Trotzdem ist er geblieben und hat die Ausbildung zum Müller gemacht. Beim Vater. Heute ist er 73, die Mühle war immer da in seinem Leben, wenn auch mit Unterbrechungen. Ein paar Jahre schafft Schölderle bei einem Landwirtschaftskonzern, dann bei der Post. In Grünwald. „Bei den Reichen“, sagt er. Die Arbeit bei der Post, die hat ihm gelegen. „Postler war mir lieber. Da hab’ ich mich nicht den ganzen Tag in die Mühle reinstellen müssen.“
Doch dann kommt die Frührente und Schölderle beschließt, die Angermühle wieder anzuschmeißen. Auf dem Hof betreibt er seit 1990 mit seiner Frau einen kleinen Mühlladen, verkauft Mehl und selbst gebackenes Brot. Den Laden betreibt er noch, obwohl das alte Mühlrad still steht – das Mehl kommt von einer anderen Mühle.
Nach dem Zweiten Weltkrieg wimmelte es in Bayern von Mühlen. 4440 gemeldete Mühlen habe es gegeben, schreibt der Experte Andreas Ehrhardt in dem kürzlich erschienenen Bildband „Alte Mühlen in Bayern“ (siehe Interview). Im Krieg war Mehl eines der wichtigsten Grundprodukte für die Versorgung. Nach dem Krieg brauchte man nicht mehr so viele Mühlen. Die Überkapazitäten seien durch staatliche Stilllegungen kleinerer Betriebe gegen Abfindungen abgebaut worden, so Ehrhardt. Auch das Wasserrad verlor an Bedeutung. Turbinen übernahmen die Arbeit in den größer werdenden Betrieben.
Die Zahl bayerischer Mühlen sank kontinuierlich. 1957 waren es noch 3640, 1974 nur noch 1196. Heute gibt es keine Meldepflicht mehr für Betriebe, die weniger als 1000 Tonnen Getreide vermahlen. 2019 hatte das Bundesministerium für Landwirtschaft nur noch 52 bayerische Mühlen auf seiner Liste, „obwohl es im Gegensatz zu anderen Bundesländern in Bayern noch viele Familienbetriebe gibt“, wie Ehrhardt erklärt. Aber sie erreichen die Meldegrenze nicht und führen deshalb ein Leben abseits der Statistiken.

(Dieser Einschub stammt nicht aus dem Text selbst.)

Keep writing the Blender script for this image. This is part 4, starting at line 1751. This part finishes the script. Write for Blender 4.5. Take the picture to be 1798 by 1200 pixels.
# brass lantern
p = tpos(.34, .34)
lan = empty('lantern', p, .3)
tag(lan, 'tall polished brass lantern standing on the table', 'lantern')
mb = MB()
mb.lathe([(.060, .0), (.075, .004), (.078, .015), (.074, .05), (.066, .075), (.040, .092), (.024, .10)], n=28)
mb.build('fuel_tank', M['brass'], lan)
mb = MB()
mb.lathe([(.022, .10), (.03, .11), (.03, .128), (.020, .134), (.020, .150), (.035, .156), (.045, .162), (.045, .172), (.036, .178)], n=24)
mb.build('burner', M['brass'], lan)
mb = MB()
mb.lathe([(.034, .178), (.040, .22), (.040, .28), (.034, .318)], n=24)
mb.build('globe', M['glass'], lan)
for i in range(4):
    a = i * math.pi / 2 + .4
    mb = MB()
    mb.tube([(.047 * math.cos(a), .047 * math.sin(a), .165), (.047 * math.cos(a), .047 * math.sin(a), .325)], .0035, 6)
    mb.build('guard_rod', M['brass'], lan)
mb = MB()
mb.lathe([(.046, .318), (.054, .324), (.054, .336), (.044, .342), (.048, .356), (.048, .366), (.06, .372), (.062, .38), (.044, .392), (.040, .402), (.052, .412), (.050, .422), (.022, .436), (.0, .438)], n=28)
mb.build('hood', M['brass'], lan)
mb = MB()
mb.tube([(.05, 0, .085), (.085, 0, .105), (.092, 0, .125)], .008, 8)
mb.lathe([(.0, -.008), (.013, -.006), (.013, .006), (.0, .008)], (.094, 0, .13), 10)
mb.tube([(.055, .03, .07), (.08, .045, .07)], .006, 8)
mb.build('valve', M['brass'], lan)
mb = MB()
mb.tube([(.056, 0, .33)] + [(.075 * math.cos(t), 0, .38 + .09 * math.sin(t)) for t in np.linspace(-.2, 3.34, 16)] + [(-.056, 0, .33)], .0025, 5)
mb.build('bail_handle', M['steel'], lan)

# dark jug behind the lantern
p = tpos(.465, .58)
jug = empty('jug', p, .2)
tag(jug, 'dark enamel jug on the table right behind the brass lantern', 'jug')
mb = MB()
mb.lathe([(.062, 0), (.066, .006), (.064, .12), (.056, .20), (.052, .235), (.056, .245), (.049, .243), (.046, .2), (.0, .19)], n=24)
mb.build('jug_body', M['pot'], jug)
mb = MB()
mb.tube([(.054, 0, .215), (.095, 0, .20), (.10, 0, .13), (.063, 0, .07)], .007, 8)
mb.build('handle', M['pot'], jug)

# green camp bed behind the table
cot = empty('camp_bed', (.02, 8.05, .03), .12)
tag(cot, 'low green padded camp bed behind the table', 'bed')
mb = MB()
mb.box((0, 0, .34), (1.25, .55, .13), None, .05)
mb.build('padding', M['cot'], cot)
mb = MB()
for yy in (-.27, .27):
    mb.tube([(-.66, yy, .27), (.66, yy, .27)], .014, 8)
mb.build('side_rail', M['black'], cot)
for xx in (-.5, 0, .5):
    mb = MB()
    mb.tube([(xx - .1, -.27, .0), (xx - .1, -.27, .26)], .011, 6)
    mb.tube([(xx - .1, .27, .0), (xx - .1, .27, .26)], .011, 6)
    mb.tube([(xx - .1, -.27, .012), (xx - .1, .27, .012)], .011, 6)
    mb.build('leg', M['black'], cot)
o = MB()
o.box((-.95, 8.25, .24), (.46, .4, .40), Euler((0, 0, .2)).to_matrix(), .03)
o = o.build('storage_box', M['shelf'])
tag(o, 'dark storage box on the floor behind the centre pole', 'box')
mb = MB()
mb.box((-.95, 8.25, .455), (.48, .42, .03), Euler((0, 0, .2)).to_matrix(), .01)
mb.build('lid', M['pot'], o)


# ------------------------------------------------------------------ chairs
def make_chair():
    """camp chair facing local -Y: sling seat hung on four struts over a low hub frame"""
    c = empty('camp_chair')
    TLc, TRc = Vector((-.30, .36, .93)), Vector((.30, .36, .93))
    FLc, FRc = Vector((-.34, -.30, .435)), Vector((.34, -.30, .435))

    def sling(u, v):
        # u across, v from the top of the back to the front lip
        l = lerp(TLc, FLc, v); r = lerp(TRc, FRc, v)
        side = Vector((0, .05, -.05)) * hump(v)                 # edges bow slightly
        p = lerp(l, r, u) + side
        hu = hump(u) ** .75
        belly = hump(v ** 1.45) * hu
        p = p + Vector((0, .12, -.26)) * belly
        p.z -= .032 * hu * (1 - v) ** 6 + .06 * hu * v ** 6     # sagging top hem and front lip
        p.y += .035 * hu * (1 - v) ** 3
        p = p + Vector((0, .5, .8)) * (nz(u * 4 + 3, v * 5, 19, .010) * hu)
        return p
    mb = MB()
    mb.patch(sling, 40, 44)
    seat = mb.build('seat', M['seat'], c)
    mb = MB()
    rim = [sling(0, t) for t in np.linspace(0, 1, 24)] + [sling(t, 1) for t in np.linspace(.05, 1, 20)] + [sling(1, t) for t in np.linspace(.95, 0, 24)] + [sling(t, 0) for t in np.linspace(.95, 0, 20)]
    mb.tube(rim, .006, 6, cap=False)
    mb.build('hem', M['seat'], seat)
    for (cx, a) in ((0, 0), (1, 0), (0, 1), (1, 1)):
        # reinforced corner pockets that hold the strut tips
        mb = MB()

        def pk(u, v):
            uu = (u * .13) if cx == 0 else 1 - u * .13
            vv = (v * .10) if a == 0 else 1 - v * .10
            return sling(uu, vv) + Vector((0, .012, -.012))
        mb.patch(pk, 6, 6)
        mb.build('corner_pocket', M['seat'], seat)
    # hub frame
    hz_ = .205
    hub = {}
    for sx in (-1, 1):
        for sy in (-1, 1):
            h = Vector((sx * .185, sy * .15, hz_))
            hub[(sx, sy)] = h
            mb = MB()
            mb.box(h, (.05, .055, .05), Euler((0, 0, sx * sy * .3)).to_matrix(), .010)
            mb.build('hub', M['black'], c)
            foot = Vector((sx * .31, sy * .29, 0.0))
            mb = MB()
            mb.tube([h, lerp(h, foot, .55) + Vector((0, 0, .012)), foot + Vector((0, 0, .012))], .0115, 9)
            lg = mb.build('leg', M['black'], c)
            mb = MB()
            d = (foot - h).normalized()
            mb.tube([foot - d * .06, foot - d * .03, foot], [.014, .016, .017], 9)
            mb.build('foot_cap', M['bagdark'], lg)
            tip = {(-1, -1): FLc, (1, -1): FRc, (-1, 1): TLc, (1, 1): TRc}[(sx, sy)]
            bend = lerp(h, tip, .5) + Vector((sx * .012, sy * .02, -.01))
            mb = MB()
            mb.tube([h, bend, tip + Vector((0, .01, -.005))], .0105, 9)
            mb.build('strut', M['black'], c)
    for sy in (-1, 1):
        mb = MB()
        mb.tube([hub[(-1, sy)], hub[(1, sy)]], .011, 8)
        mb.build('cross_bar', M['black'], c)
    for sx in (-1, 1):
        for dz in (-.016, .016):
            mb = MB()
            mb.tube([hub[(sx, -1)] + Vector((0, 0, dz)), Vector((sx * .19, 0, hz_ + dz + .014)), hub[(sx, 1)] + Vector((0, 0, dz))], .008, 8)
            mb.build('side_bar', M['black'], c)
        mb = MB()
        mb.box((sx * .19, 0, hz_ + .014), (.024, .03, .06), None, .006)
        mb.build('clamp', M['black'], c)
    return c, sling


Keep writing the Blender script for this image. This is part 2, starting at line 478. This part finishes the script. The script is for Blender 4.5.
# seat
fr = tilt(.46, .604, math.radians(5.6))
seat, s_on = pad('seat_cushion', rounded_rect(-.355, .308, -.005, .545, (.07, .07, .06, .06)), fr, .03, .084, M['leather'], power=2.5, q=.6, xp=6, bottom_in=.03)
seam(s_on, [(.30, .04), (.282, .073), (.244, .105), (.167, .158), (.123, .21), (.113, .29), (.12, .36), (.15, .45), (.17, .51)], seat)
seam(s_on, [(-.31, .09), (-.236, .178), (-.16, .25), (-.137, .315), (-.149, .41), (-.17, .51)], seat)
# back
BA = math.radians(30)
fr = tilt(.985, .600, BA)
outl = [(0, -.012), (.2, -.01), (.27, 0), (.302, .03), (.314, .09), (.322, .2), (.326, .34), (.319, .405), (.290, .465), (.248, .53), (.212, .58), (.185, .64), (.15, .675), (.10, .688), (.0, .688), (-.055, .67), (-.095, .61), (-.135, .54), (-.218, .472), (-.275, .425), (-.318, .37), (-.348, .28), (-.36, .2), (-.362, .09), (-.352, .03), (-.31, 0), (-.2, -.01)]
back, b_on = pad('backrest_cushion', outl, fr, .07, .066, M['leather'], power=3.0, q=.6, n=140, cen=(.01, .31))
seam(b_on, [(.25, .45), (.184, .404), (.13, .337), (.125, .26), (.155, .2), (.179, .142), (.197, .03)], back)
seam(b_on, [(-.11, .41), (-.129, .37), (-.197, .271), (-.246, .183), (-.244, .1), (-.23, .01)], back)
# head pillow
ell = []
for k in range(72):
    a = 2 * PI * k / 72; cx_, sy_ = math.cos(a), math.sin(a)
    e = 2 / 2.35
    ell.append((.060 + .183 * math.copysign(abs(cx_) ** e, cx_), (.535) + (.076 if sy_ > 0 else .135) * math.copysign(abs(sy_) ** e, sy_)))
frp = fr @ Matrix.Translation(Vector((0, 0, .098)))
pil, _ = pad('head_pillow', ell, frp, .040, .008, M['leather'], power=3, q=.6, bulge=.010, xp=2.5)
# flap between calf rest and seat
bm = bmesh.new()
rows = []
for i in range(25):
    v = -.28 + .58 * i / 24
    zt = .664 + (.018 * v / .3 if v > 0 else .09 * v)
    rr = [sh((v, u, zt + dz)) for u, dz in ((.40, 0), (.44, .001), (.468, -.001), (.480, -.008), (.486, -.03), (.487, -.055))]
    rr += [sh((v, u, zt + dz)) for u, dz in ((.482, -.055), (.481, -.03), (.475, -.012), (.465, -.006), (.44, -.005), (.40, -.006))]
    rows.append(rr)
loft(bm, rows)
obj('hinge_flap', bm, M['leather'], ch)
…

Immer noch kann man in Deutschland den Beruf des Müllers erlernen. Verfahrenstechnologe in der Mühlen- und Getreidewirtschaft heißt das heute. Sogar zum Müllermeister kann man sich noch weiterbilden. Auch Ehrhardt ist ein Müllermeister. Er arbeitet für einen internationalen Hersteller von Backzutaten und Malzen. In seiner Freizeit ist er Mühlen-Historiker und Vorstand des bayerischen Landesverbands für Mühlenkunde und Mühlenerhaltung. Für das Buch tat er sich mit dem bekannten österreichischen Fotografen Gerhard Trumler zusammen. So entstand ein über 200 Seiten dicker Bildband (Fotos rechts), ergänzt durch Texte zur Geschichte der Mühlen.
Es gibt auch Ölmühlen, Schrotmühlen, Papiermühlen oder Sägemühlen. Aber wenn man ein Wasserrad sieht, denkt man doch eher an Brot. In Bayern gibt es noch kleinere Mühlen, die teilweise auch noch Mehl produzieren. Weil viele kein Wasserrad mehr besitzen, sind sie von außen oft schwer zu erkennen. Ehrhardts Bildband enthält am Ende eine umfangreiche Aufstellung bayerischer Mühlen. Auch die Angermühle von Franz Schölderle ist aufgelistet.
Lust auf die Müllerei hätte Schölderle durchaus noch. „Es ist schon schade“, sagt der 73-Jährige. „Manchmal habe ich noch gemahlen, da hat sich dann alles gerührt und bewegt.“ Mit einem Knopfdruck schaltet Schölderle die Maschinerie in der Mühle wieder ab. Es klingt, als würde eine Waschmaschine den Schleudergang beenden. Dann ist es wieder still in der Angermühle in Egling.